13 Plane Crashes That Changed Aviation

Flying in a jetliner is extraordinarily safe. But air travel only became so reliable because previous accidents caused crucial safety improvements. From midair collisions, to on-board fires, to a fatigued fuselage that turned a plane into a high-altitude convertible, these tragedies triggered major technological advances in flight safety that keep air travel routine today.
GRAND CANYON | TWA Flight 2 and United Airlines Flight 718
In the skies above the Grand Canyon on June 30, 1956, two planes that had recently taken off from Los Angeles International Airport—a United Airlines Douglas DC-7 headed to Chicago and a Trans World Airlines Lockheed L-1049 Super Constellation on its way to Kansas City—collided. All 128 passengers and crew aboard both flights were killed.

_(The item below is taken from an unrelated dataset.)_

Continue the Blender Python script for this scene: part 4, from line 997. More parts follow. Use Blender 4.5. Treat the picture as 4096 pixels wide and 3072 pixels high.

The accident spurred a $250 million upgrade of the air traffic control (ATC) system—serious money in those days. (It worked: There hasn't been a collision between two airliners in the United States in 47 years.) The crash also triggered the creation in 1958 of the Federal Aviation Agency (now Administration) to oversee air safety.
However, further improvements would be implemented after a small private plane wandered into the Los Angeles terminal control area on August 31, 1986, striking an Aeromexico DC-9 and killing 86 people. The FAA subsequently required small aircraft entering control areas to use transponders—electronic devices that broadcast position and altitude to controllers.